KalselMedia – Pemerintahan Presiden Joko Widodo (Jokowi) berpotensi mewariskan beban bunga utang sebesar Rp 183 triliun kepada pemerintahan Presiden Terpilih Prabowo Subianto. Beban ini adalah bagian dari total bunga utang yang diproyeksikan harus dibayarkan hingga akhir tahun 2024, berdasarkan Anggaran Pendapatan dan Belanja Negara (APBN) 2024.

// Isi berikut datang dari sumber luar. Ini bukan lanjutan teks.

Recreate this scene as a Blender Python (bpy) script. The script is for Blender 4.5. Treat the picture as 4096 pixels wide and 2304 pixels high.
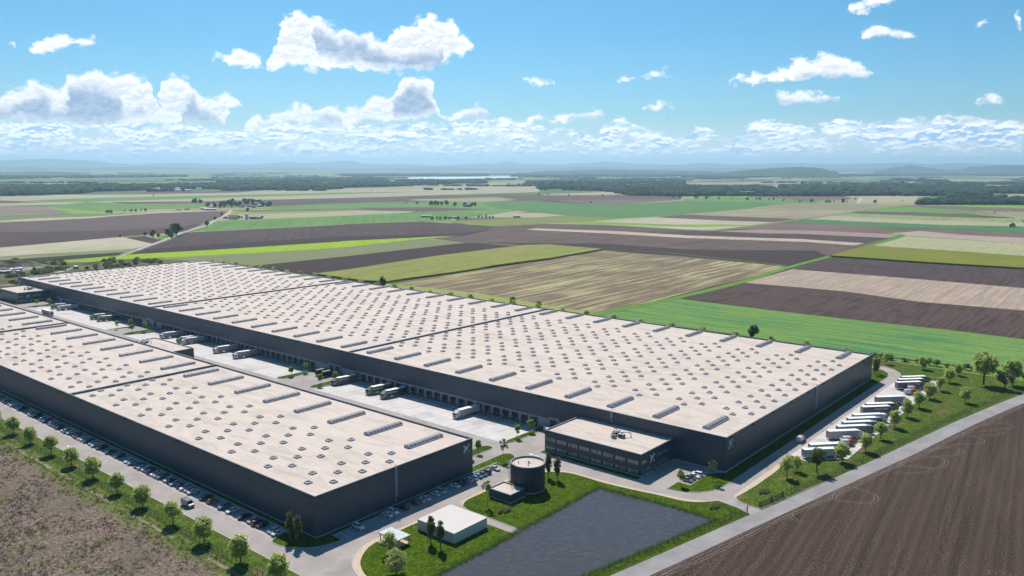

Direktur Strategi dan Portofolio Pembiayaan Direktorat Jenderal Pengelolaan Pembiayaan dan Risiko (DJPPR) Kementerian Keuangan, Riko Amir, mengungkapkan bahwa pemerintah mencatat outlook pembayaran bunga utang tahun ini sebesar Rp 499 triliun. Dari jumlah tersebut, hingga akhir Agustus 2024, realisasi pembayaran sudah mencapai Rp 315,6 triliun. Artinya, sisa Rp 183 triliun masih perlu diselesaikan dalam beberapa bulan terakhir pemerintahan Jokowi.
“Pemerintahan saat ini masih optimistis seluruh defisit dan pembayaran utang bisa diselesaikan sesuai target hingga akhir tahun,” kata Riko pada acara Media Gathering di Anyer, Banten, Kamis (26/9/2024).
Namun, dengan masa pemerintahan Jokowi yang akan berakhir pada 20 Oktober 2024, beban ini sebagian besar akan ditanggung oleh pemerintahan baru di bawah Prabowo Subianto. Selain sisa pembayaran tahun ini, pemerintahan Prabowo juga diperkirakan akan menghadapi pembayaran bunga utang yang lebih besar lagi di tahun 2025, mencapai Rp 552,9 triliun, sesuai dengan APBN 2025.
Riko menambahkan bahwa salah satu cara untuk mengurangi beban bunga utang ini adalah dengan melakukan reprofiling atau penataan ulang utang, seperti buyback atau debt switch. Dengan strategi ini, pemerintah dapat menarik utang yang masih memiliki beberapa tahun masa jatuh tempo ke depan untuk dibayar lebih awal, atau menukar utang dengan bunga lebih tinggi dengan utang baru yang memiliki bunga lebih rendah.
“Kami akan terus melakukan manajemen kewajiban yang aktif untuk menekan besaran bunga utang, salah satunya melalui reprofiling dan debt switch,” jelas Riko.
Dengan tantangan keuangan yang cukup besar ini, pemerintahan Prabowo akan dihadapkan pada kebutuhan untuk melanjutkan strategi pengelolaan utang yang cermat agar tidak memperburuk kondisi fiskal Indonesia di masa mendatang.